Ve bugün, tersinden, yine tarihimizin çok özel bir uğrağından geçiyoruz. Azgın bir sel gibi saldıran gerici bir dalgayla ve onun hem önderi hem de simgesi olan Erdoğan iktidarı ile göğüs göğüse savaşıyoruz.
Bu karşı-devrimci saldırıyla mücadele ederken ayağımızı basacağımız tarihsel zeminde Mustafa Kemal, bir simge olarak da bir tarihsel gerçek olarak da karşımıza çıkmaktadır.
Üstelik bu karşılaşmanın, tarihsel arka planından çok, güncel belirişleri önemlidir. Yani, Mustafa Kemal vesilesiyle karşı karşıya geldiğimiz şey, yalnızca bir tarihsel mirasın bugüne uzanan uçları değil, daha ziyade Türkiye’de AKP gericiliğine direnen cumhuriyetçi/seküler kesimlerin talep ve beklentileridir.
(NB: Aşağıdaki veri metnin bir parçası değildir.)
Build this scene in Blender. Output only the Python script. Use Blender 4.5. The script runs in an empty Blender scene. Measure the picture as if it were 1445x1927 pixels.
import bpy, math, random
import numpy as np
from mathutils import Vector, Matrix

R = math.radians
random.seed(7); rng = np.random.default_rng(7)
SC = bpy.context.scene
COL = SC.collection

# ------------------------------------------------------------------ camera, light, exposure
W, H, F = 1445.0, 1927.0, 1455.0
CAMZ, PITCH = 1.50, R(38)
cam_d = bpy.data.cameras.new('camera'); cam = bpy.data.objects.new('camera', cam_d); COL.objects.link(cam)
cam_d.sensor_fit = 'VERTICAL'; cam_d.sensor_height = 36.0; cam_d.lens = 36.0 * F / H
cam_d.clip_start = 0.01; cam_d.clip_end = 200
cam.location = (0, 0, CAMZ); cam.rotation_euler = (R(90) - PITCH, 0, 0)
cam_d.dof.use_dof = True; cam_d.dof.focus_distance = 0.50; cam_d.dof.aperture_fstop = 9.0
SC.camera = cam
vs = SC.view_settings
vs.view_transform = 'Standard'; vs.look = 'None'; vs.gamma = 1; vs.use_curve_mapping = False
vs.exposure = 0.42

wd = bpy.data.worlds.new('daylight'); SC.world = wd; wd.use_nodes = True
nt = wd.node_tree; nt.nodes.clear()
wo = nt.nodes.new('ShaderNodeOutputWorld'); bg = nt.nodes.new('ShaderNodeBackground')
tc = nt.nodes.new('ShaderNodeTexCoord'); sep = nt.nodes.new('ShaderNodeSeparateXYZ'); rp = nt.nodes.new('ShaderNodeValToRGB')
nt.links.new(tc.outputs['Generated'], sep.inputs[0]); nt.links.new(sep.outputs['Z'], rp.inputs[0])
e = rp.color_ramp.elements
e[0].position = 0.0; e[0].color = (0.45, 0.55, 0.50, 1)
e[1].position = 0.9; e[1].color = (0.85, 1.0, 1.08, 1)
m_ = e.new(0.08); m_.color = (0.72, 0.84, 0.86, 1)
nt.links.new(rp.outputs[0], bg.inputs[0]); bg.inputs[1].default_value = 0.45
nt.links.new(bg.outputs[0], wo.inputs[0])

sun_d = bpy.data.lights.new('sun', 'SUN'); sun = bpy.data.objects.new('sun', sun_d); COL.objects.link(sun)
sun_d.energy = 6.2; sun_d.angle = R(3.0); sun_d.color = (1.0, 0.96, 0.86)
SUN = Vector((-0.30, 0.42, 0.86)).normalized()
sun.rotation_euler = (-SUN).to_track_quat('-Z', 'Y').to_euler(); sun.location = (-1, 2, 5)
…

Bu talep ve beklentiler ile sosyalistlerin talep ve beklentileri, ilericilik paydasında örtüşmektedir. Hatta, Kürt özgürlükçülüğünün insanca yaşam talep ve beklentileri de, kabullenmek kimilerine zor gelse de, aynı ilerici paydanın bileşenidir.
O halde, Mustafa Kemal’in, bugünün Türkiye’sinde gerici karanlığın saldırısı karşısında ortak bir mücadeleyi becermesi gereken ilerici güçlerin bir araya gelmesinin önündeki bir engel olmaktan çıkarılması elzemdir. Böylesi bir ortak mücadelenin hem fikri hem de fiili öncülüğüne soyunan sosyalistlerin ise, bu engelin aşılmasında özel bir role ve göreve sahip olduğu da açıktır.
Bu rol ve görevin başarılması için de öncelikle sosyalist solun Mustafa Kemal’le sağlıklı, tarih bilinci ile bütünleşmiş bir yaklaşımı içselleştirmesi gereklidir.
“Burjuva Kemal” ya da “ulusçu Kemal” ise, kendisini zaten her adımda hatırlatacaktır. Bunun unutulmasından endişe edip, sürekli aynı satırın altını çizmenin önemi yoktur.